Allein deshalb kann die "Geschichte des Weltbebens" den Aspekt ihrer Medialisierung nicht ausklammern. Die Tatsache, dass die Katastrophe auch in unseren Wohnzimmern passierte, dass das Ereignis in Echtzeit in die Netzwerke der Massenmedien Eingang gefunden hat und damit in die Hirne von Millionen von Menschen. Der Kulturwissenschaftler Klaus Theweleit hat dieses Prinzip bereits im Fall des 11.09. untersucht:

Es [war] der seltene (und vielleicht erstmalige) Moment [...], in dem die verschiedenen Realitätssegmente eines weltbewegenden Ereignisses erstmals am besten in einem Fernsehbild zu sehen waren. Verdichteter und genauer als am Ort des Geschehens selbst. Oder, noch genauer: Der Ort des Geschehens war nicht allein New York und die Türme des World Trade Centers, Washington und das Pentagon, sondern der TV-Bildschirm, mit dem wir zusammengekoppelt waren durch die Liveschaltung [...]. Dieses Attentat geschah bei uns zu Hause, unabweisbar.

Das Cover der von Murakami angefertigten Chronik des Giftgas-Anschlags auf Tokio ist vielleicht die beste Illustration für die globale Gleichschaltung der dezentrierten Katastrophe durch die Massenmedien und das, obwohl er die Mediengesellschaft an einem toten Punkt traf: Die Geschehnisse in den U-Bahnschächten, U-Bahnhöfen und Zügen entzogen sich im Grunde einer Medialisierung. Bekanntlich können Vehikel analog zu Medien als "Erweiterungen des Menschen" (Mc Luhan) begriffen werden. Stehen sie sonst für die Vernetzung des menschlichen Nervensystems mit der Außenwelt, sind sie hier ihrer Logik nach auf den Kopf gestellt worden: Von Außen nach Innen. Das "Untergrundkrieg"-Cover zeigt auf gelbem Grund eine Figur, dessen Organismus durch das schematisierte U-Bahnsystem Tokios ersetzt worden ist.

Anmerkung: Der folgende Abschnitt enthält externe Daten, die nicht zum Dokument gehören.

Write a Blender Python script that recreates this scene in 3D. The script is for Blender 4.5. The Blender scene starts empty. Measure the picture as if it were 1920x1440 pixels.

Ausschnitt des Titelbilds von Haruki Murakamis Der Untergrundkrieg

Sprachgestus des Entdeckers

Eine Umkehrung der Verhältnisse hat auch im Zuge der Flutkatastrophe stattgefunden. Aus den globalen Netzwerken, die die Erweiterungen des Menschen darstellen, sind Eingänge geworden, die in den menschlichen Körper führen, Schleusen für eine Bilderflut, die den Zuschauer zum Schauplatz des Infernos machte. Das Schnibben-Buch scheint diesen Umstand auf seinem Titelbild zu übersetzen. Statt der vielen Orte, an denen der Tsunami einschlug, ist nur ein Hotel-Pool auf Penang abgebildet worden: Die weißen Klappstühle sind noch an ihrem Platz, die Oberfläche des Pools ist noch glatt, die Palmen stehen noch majestätisch in der Sonne. Im linken Bildrand türmt sich derweil meterhoch die "Wand aus Wasser".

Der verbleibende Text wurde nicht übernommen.